At this point, an ancient teaching can offer us a different perspective. In the Indian tradition, Dharma is the principle that sustains the universe. It is the ethical compass that binds individual intention to social outcome. It also connects society to nature. Let us revisit its three core teachings from today’s vantage point:

The Gap Between Knowledge and Action

In the Mahabharata epic, Duryodhana utters these words that express humanity’s oldest dilemma. He says, “I know what is good, but I have no wish to do it. I know what is bad, but I lack the will to avoid it.”

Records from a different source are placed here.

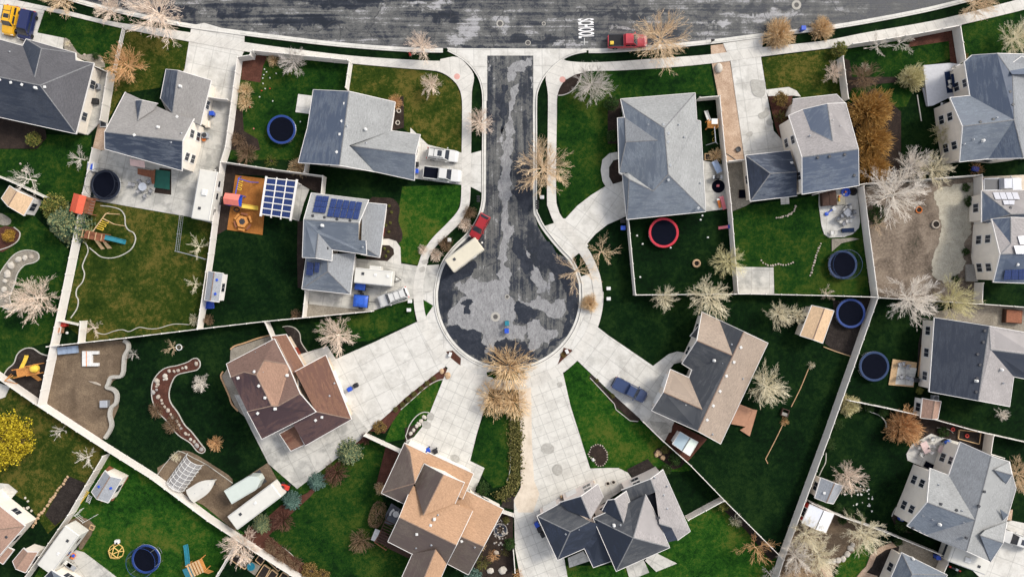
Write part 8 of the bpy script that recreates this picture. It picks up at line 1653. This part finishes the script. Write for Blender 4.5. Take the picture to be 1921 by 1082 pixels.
for ps in [(a[k], a[(k + 1) % 10]) for k in range(10)] + [(b[k], b[(k + 1) % 5]) for k in range(5)] + [(b[k], c_[0]) for k in range(5)] + [(b[k], a[2 * k]) for k in range(5)] + [(b[k], a[(2 * k + 1) % 10]) for k in range(5)]: m = MB(); m.tube(*ps, .065); m.build('strut', 'wood_yellow', root)
root = E('toy_cow', 222, 1014, 'white and black toy beside the climbing dome', 'toy'); bx(root, 'body', 'plastic_white', -.35, .35, -.3, .3, .1, .6, .1); bx(root, 'patch', 'plastic_black', -.05, .25, -.31, .0, .35, .62, .03)
for lb, x, y, mt, dx, dy, n in (('yellow ladder leaning against the white fence beside the grey shed', 159, 930, 'plastic_yellow', 28, -32, 9), ('white and black ladder beside the yellow one at the grey shed', 170, 934, 'plastic_white', 10, -16, 5)):
    root = E('ladder', x, y, lb, 'ladder', dx, dy); Lh = n * .3
    for s in (-.28, .28): tb(root, 'rail', mt, (-Lh / 2, s, .1), (Lh / 2, s, .7), r=.06)
    for i in range(n): f_ = (i + .5) / n; tb(root, 'rung', mt, (-Lh / 2 + Lh * f_, -.28, .1 + .6 * f_), (-Lh / 2 + Lh * f_, .28, .1 + .6 * f_), r=.05)
root = E('toy_car', 137, 1039, 'orange ride-on toy beside the lower left camper', 'toy', 1, .6, base=.12); bx(root, 'body', 'plastic_orange', -.6, .6, -.4, .4, .15, .5, .1); bx(root, 'seat', 'plastic_black', -.2, .2, -.2, .2, .5, .55); bx(root, 'hood', 'plastic_blue', .2, .6, .1, .5, .5, .7, .05)
for x, y, lb in ((127, 1056, 'white'), (134, 1062, 'grey')): table(lb + ' cluttered folding table on the concrete below the camper', x, y, 3, 2, 1.5, .7, 'plastic_white' if lb == 'white' else 'plastic_grey')
root = E('sandpit', 174, 988, 'small tan wooden crate at the edge of the bare dirt patch', 'crate', 1, .4); [bx(root, 'board', 'wood_tan', *b) for b in ((-.35, .35, -.35, -.28, 0, .3), (-.35, .35, .28, .35, 0, .3), (-.35, -.28, -.28, .28, 0, .3), (.28, .35, -.28, .28, 0, .3))]
root = E('wooden_frame', 1471, 773, 'small dark wooden crate at the end of the thin paver line', 'crate', 1, .3); [bx(root, 'board', 'wood_dark', *b) for b in ((-.55, .55, -.55, -.45, 0, .5), (-.55, .55, .45, .55, 0, .5), (-.55, -.45, -.45, .45, 0, .5), (.45, .55, -.45, .45, 0, .5))]; bx(root, 'panel', 'wood_grey', -.45, .45, -.45, .0, .1, .4)
for lb, x, y in (('upper white flower pot beside the bean bed', 1112, 861), ('tan statue at the left garage corner of the navy gabled house', 1053, 930), ('tan statue at the front corner of the navy gabled house', 1112, 903)): root = E('garden_statue', x, y, lb, 'statue', base=.12); m = MB(); m.lathe([(.2, 0), (.22, .1), (.12, .15), (.22, .4), (.18, .6), (.04, .72)], 12); m.build('figure', 'rock_tan' if 'tan' in lb else 'plastic_white', root)
for lb, x, y in (('white ring planter in the left porch bed of the navy gabled house', 1150.5, 903.5), ('pale ring planter left of the white one in the porch bed', 1140, 906), ('pale stone urn in the dark bed of the L-shaped grey house, upper', 748.5, 208.5), ('pale stone urn in the dark bed of the L-shaped grey house, lower', 746.5, 231)): root = E('planter', x, y, lb, 'planter'); m = MB(); m.lathe([(.3, 0), (.36, .25), (.28, .26), (.2, .15)], 16); m.F.pop(); m.build('rim', 'rock_white', root); m = MB(); m.lathe([(.25, 0), (.25, .18), (.02, .18)], 12); m.build('soil', 'soil', root)
for lb, x, y, nm in (('white chest at the corner of the sprawling grey house', 1724.5, 878.5, 'white_chest'), ('white stool below the white chest', 1721, 887, 'stool')): root = E(nm, x, y, lb, 'chest', 1, .3); bx(root, 'body', 'plastic_white', -.35, .35, -.3, .3, 0, .6 if nm == 'white_chest' else .3, .04); bx(root, 'lid', 'plastic_white', -.38, .38, -.33, .33, .6 if nm == 'white_chest' else .3, .68 if nm == 'white_chest' else .36, .03)
root = E('drum', 1688, 970, 'blue and white round drum in the bed beside the sprawling grey house', 'drum'); m = MB(); m.lathe([(.42, 0), (.45, .5), (.42, .6), (.3, .62)], 16); m.F.pop(); m.build('barrel', 'plastic_blue', root); m = MB(); m.lathe([(.3, .5), (.3, .63), (.02, .64)], 14); m.build('lid', 'plastic_white', root)
root = E('cellar_stairwell', 1742, 873, 'dark cellar stairwell in the dining patio', 'stairwell', 2, 1, base=.12); bx(root, 'grate', 'mat_black', -.8, .8, -.45, .45, 0, .10); bx(root, 'kerb', 'block_grey', -.9, .9, -.55, .55, 0, .06)  # black slab paints the dark of an open pit; no cover there
root = E('bicycle_trailer', 1826, 318, 'blue garden cart in the dark corner above the dirt yard', 'cart', 1, .2); bx(root, 'tray', 'plastic_blue', -.5, .5, -.35, .35, .3, .6, .05); [wheel(root, 0, s * .45, .2) for s in (-1, 1)]; tb(root, 'handle', 'metal_dark', (.5, 0, .5), (1.1, 0, .9), r=.03)
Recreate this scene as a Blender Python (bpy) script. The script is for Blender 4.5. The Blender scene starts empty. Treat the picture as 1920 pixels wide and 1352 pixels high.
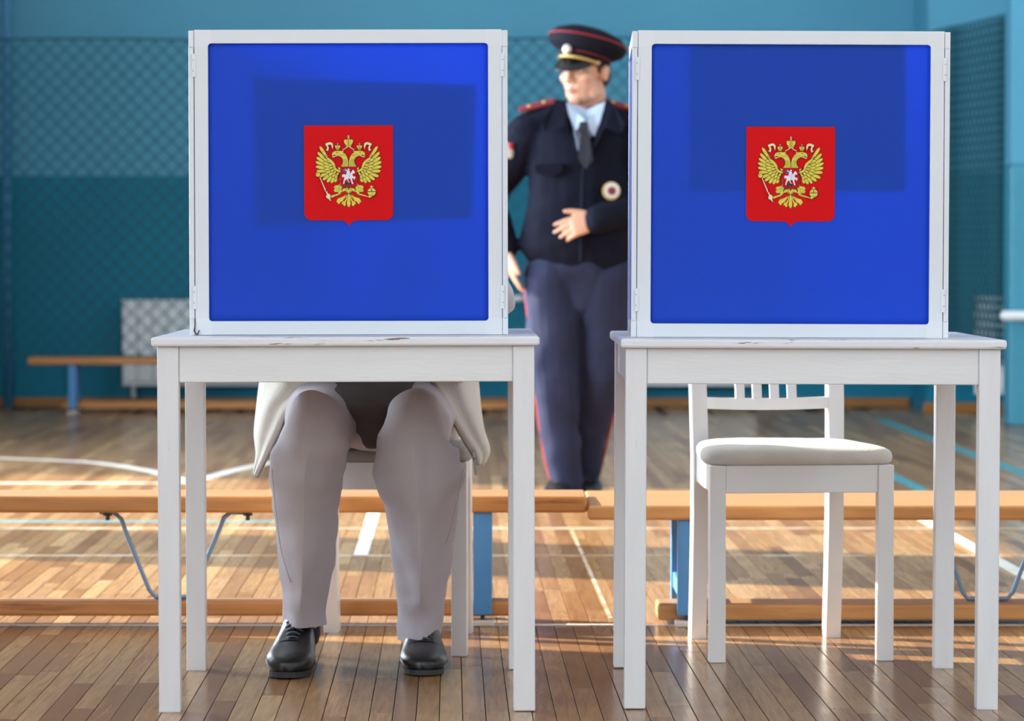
import bpy, bmesh, math, random
from mathutils import Vector, Matrix, noise as mnoise
random.seed(7)
PI = math.pi
S = bpy.context.scene
C = S.collection

# ------------------------------------------------------------------ camera
FPX = 6465.0                      # focal length in pixels of the 1920x1352 frame
CAMZ = 0.868
PITCH = math.atan((676 - 485) / FPX)
cd = bpy.data.cameras.new('camera'); cam = bpy.data.objects.new('camera', cd); C.objects.link(cam)
cd.sensor_width = 36.0; cd.lens = FPX / 1920 * 36.0
cam.location = (0, 0, CAMZ); cam.rotation_euler = (PI / 2 - PITCH, 0, 0)
cd.dof.use_dof = True; cd.dof.focus_distance = 6.75; cd.dof.aperture_fstop = 6.3
cd.clip_end = 200
S.camera = cam
S.view_settings.view_transform = 'Standard'; S.view_settings.look = 'None'
S.view_settings.gamma = 1.0; S.view_settings.use_curve_mapping = False
S.view_settings.exposure = 0.0
S.cycles.use_denoising = True
S.cycles.max_bounces = 8; S.cycles.diffuse_bounces = 5; S.cycles.sample_clamp_indirect = 6.0
S.cycles.caustics_reflective = False; S.cycles.caustics_refractive = False

# ------------------------------------------------------------------ daylight
W = bpy.data.worlds.new('sky'); S.world = W; W.use_nodes = True
W.node_tree.nodes['Background'].inputs[0].default_value = (0.72, 0.86, 1.0, 1)
W.node_tree.nodes['Background'].inputs[1].default_value = 1.0
def lamp(name, kind, loc, rot, energy, color, **kw):
    l = bpy.data.lights.new(name, kind); l.energy = energy; l.color = color
    for k, v in kw.items(): setattr(l, k, v)
    o = bpy.data.objects.new(name, l); C.objects.link(o); o.location = loc; o.rotation_euler = rot
    return o
# low sun shining in through the tall windows of the left wall, travelling right and a little towards the camera
sd = Vector((math.cos(math.radians(20)) * math.cos(math.radians(27)), -math.sin(math.radians(20)) * math.cos(math.radians(27)), -math.sin(math.radians(27))))
sun = lamp('sun', 'SUN', (-12, 12, 8), (0, 0, 0), 14.0, (1.0, 0.89, 0.72), angle=math.radians(0.6))
sun.rotation_euler = sd.to_track_quat('-Z', 'Y').to_euler()
XL, XR, YF, YB, HC = -3.3, 4.6, 20.2, -5.0, 5.0      # left wall, right wall, far wall, wall behind the camera, ceiling
# window openings (y0, y1, z0, z1) in the left wall
LWIN = [(-3.0, 2.4, 0.9, 4.2), (8.86, 10.72, 0.7, 3.1), (11.72, 14.5, 0.7, 2.75)]
RWIN_ADDED = [(0.0, 4.0, 1.2, 4.2), (8.5, 12.5, 1.2, 4.2), (13.2, 17.0, 1.2, 4.2)]  # unseen right-wall openings, added to bring light to the far end
BWIN = [(-2.8, 0.3, 0.9, 4.3), (0.9, 4.0, 0.9, 4.3)]
SKYC = (0.74, 0.87, 1.0)
for (a, b, c, d) in LWIN:
    lamp('window_daylight', 'AREA', (XL - 0.12, (a + b) / 2, (c + d) / 2), (0, -PI / 2, 0), (20 if a < 5 else 68) * (b - a) * (d - c), SKYC, shape='RECTANGLE', size=d - c, size_y=b - a)
for (a, b, c, d) in RWIN_ADDED:
    lamp('window_daylight', 'AREA', (XR + 0.12, (a + b) / 2, (c + d) / 2), (0, PI / 2, 0), (6 if a < 5 else 2.5) * (b - a) * (d - c), SKYC, shape='RECTANGLE', size=d - c, size_y=b - a)  # added fill lamps at the invented right-wall windows
for (a, b, c, d) in BWIN:
    lamp('window_daylight', 'AREA', ((a + b) / 2, YB - 0.12, (c + d) / 2), (PI / 2, 0, 0), 4.6 * (b - a) * (d - c), SKYC, shape='RECTANGLE', size=b - a, size_y=d - c)

# ------------------------------------------------------------------ helpers
def P(px, py, Y):
    """world point at depth Y seen at pixel (px, py)"""
    dx, dz = (px - 960) / FPX, (676 - py) / FPX
    c, s = math.cos(PITCH), math.sin(PITCH)
    dy, dz2 = c + dz * s, -s + dz * c
    t = Y / dy
    return Vector((dx * t, Y, CAMZ + dz2 * t))
def G(px, py, z=0.0):
    """point on the floor seen at pixel"""
    dx, dz = (px - 960) / FPX, (676 - py) / FPX
    c, s = math.cos(PITCH), math.sin(PITCH)
    dy, dz2 = c + dz * s, -s + dz * c
    t = (z - CAMZ) / dz2
    return Vector((dx * t, dy * t, z))

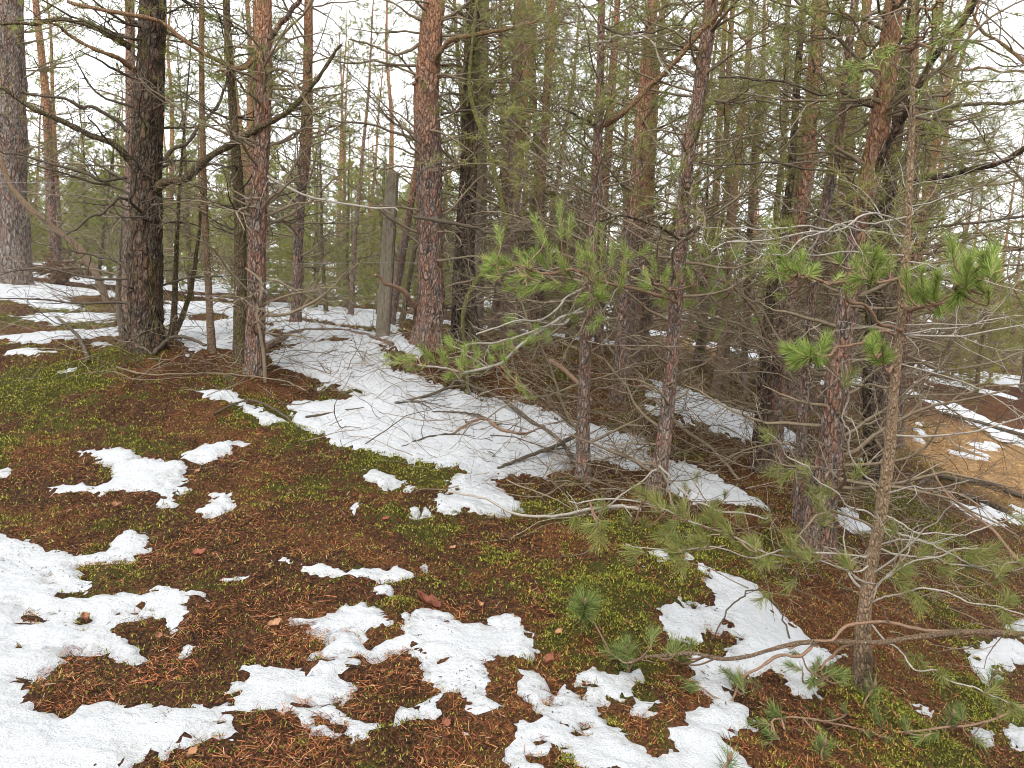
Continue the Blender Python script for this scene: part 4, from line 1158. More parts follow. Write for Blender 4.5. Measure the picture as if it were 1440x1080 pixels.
limb('X', [(1258, 520), (1245, 515), (1240, 505), (1238, 498)], 4, 3, (0, -.3), bark_m='twig_brown', dens=0, needle=B_, tuft_k=200, tufts=[(1240, 488, 2, 20, 1.1), (1228, 505, 14, 6, .9), (1250, 500, -8, 12, .7)])
limb('X', [(1270, 400), (1250, 395), (1225, 385), (1210, 375)], 4, 3, (0, -.3), bark_m='twig_brown', twig='twig_grey', dens=3, l2=.3, needle=B_, tuft_k=120,
     tufts=[(1215, 352, 0, 28), (1240, 362, -10, 22), (1202, 370, 14, 10), (1228, 385, -4, 16), (1248, 378, -14, 14), (1205, 392, 14, 0, .8)])
for q in ([(1275, 320), (1230, 300), (1170, 322), (1110, 330), (1050, 340), (1000, 350)], [(1274, 330), (1210, 325), (1160, 325), (1100, 352), (1060, 366)], [(1276, 305), (1200, 312), (1130, 310), (1040, 322), (1010, 330)], [(1272, 360), (1210, 350), (1150, 352), (1090, 345), (1030, 340)]):
    limb('X', q, 3.0, 1.6, (0, -.2 - .1 * len(q)), bark_m='twig_grey', twig='twig_grey', dens=9, l2=.3, sub=2, live=.18, needle='needle_yellow', tuft_k=40)
# silvery low branches lying along the slope
for q, tf in (([(1226, 792), (1190, 800), (1130, 785), (1060, 765), (1000, 742), (930, 715), (850, 700), (800, 705)], [(880, 728, 10, 10), (920, 702, 12, 16), (960, 712, 8, 18), (1000, 722, 6, 18), (1060, 765, 12, 10), (830, 742, 10, -6), (940, 740, 14, -6), (900, 690, 10, 12), (1020, 740, 10, 8)]),
              ([(1228, 785), (1170, 775), (1110, 778), (1060, 782), (1010, 770), (960, 770), (880, 765)], [(1105, 775, 18, 6), (1140, 778, 14, 8), (1190, 790, 8, 12), (1040, 770, 18, 2), (980, 760, 16, 6), (890, 775, 16, 2)]),
              ([(1230, 770), (1290, 780), (1340, 790), (1400, 800), (1450, 790)], [(1300, 770, -10, 14), (1340, 782, -12, 10), (1330, 800, -14, -4), (1370, 780, -12, 12), (1280, 800, -10, -8)]),
              ([(1236, 735), (1180, 700), (1120, 650), (1080, 610)], []), ([(1240, 720), (1290, 745), (1350, 750), (1440, 730)], []), ([(1238, 740), (1300, 760), (1380, 800), (1450, 790)], []),
              ([(1245, 690), (1210, 660), (1185, 610), (1195, 560), (1190, 540)], []), ([(1222, 845), (1260, 800), (1330, 780), (1400, 770)], []), ([(1222, 850), (1290, 830), (1380, 850), (1450, 870)], []), ([(1218, 880), (1280, 930), (1350, 960), (1440, 1000)], [])):
    limb('X', q, 3.0, 1.6, (0, RNG.uniform(-.5, -.1)), bark_m='twig_grey', twig='twig_dead', dens=9, l2=.3, sub=2.2, live=.34, needle='needle_yellow', tuft_k=85, tuft_l=.07, nw=.0017, tufts=tf or None)
limb('O', [(925, 660), (880, 690), (850, 715), (790, 735), (720, 735), (640, 722)], 3, 1.6, (-.1, -.7), bark_m='twig_grey', twig='twig_grey', dens=9, l2=.3, sub=2.5, live=.16, needle='needle_yellow', tuft_k=70)
limb('O', [(927, 655), (960, 690), (1000, 715), (1080, 728)], 4, 2, (-.1, -.5), bark_m='twig_grey', twig='twig_grey', dens=7, l2=.3, needle='needle_yellow', tuft_k=100, live=.4, tufts=[(1010, 705, -8, 10), (1040, 720, -10, 6), (970, 690, -8, 14), (990, 728, -10, -4)])
# the long low branch from the right and its tufts
limb('off', [(1645, 880), (1560, 884), (1440, 892), (1300, 898), (1180, 908), (1060, 916), (970, 922), (890, 931)], 10, 4, (-.9, -1.35), 'long reddish bare branch reaching in low over the snow', bark_m='bark_young', twig='twig_brown', dens=1.6, l2=.14, sub=.8, needle='needle_blue', tuft_k=95, tuft_l=.06,
     tufts=[(868, 912, 20, 14), (880, 905, 4, 20), (945, 905, -8, 22), (958, 918, -2, 14, .8), (975, 905, -10, 18, .8)], nw=.0016)
limb('off', [(1440, 892), (1300, 880), (1220, 878), (1160, 892), (1110, 912)], 6, 3, (-1.0, -1.2), bark_m='twig_brown', dens=1, l2=.15)
limb('off', [(1150, 908), (1090, 925), (1050, 950), (1025, 985), (990, 1040)], 5, 2.5, (-1.15, -1.3), bark_m='twig_brown', twig='twig_brown', dens=2, l2=.2, needle='needle_blue', tuft_k=85, nw=.0016,
     tufts=[(1040, 955, 6, 18), (1058, 980, -12, 6), (955, 965, 20, 6), (945, 985, 22, -2), (1020, 945, 16, 10), (975, 1000, 20, -8), (1000, 985, 14, 4)])
limb('off', [(1200, 904), (1170, 930), (1150, 945), (1130, 960)], 4, 2.5, (-1.1, -1.2), bark_m='twig_brown', dens=1, l2=.2, needle='needle_blue', tuft_k=85, nw=.0016, tufts=[(1150, 930, -4, 20), (1172, 940, -14, 8), (1185, 948, -18, 2), (1140, 960, 6, -10), (1110, 935, 18, 8)])
limb('off', [(1640, 960), (1500, 980), (1380, 1010), (1250, 1030), (1130, 1010), (1085, 1015)], 4, 2.2, (-.9, -1.4), bark_m='twig_brown', twig='twig_brown', dens=6, l2=.25, sub=2, live=.25, needle='needle_blue', tuft_k=70, nw=.0016,
     tufts=[(1080, 1030, 16, 10), (1100, 1050, 14, -6), (1060, 1015, 22, 4), (1130, 1040, 10, -8), (1240, 1045, 8, -8), (1170, 1000, 6, 16), (1090, 1000, 14, 14), (1270, 1010, 6, 18), (1310, 1040, 10, -10), (1350, 995, 4, 16), (1200, 1050, 12, -12), (1400, 985, 6, 18), (1160, 1040, 14, -10), (1230, 1000, 8, 18)])
limb('off', [(1645, 900), (1560, 870), (1440, 800), (1390, 740), (1330, 690), (1300, 640)], 6, 3, (-.2, .6), twig='twig_brown', dens=4, l2=.3)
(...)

This is the gap between knowledge and action. And we see the same picture today.
Despite overwhelming scientific evidence, we deny or ignore the climate crisis. We know AI reproduces bias. It leaves a carbon footprint and creates social risks. Yet we continue to invest at full speed without solving these problems. We know what is right but do not apply it. We know what is wrong but keep doing it anyway.

The Need for a Hybrid Approach

We still frame AI debates in the language of competition: “Will humans win, or machines?”

But this is the wrong question. What we need is to see humans and machines not as rivals but as co-evolving actors. Not competition, but hybrid coexistence.

As an ancient teaching, Dharma can guide the ethical compass we now need—albeit reinterpreted. Because today, between humans and nature, a new actor has entered: machines and algorithms.

What Should the New Ethical Framework Be?

At the foundation of this vision lies symbiotic intelligence, not human–machine rivalry. This is the intelligence of shared life, mutual harmony, and collective responsibility.

Conclusion: Power Without a Compass Brings a Dark Future

The “savior or destroyer” binary of AI keeps us away from the truth. The real issue is: by which values will we steer this power?

Post-humanist Dharma can offer us this compass. An ethical framework that reminds us of consequences, binds intention with responsibility, and considers the human–machine–nature triangle together.

AI will be one of the key game-changers of the future. But what that future looks like will depend entirely on which compass we choose to guide it.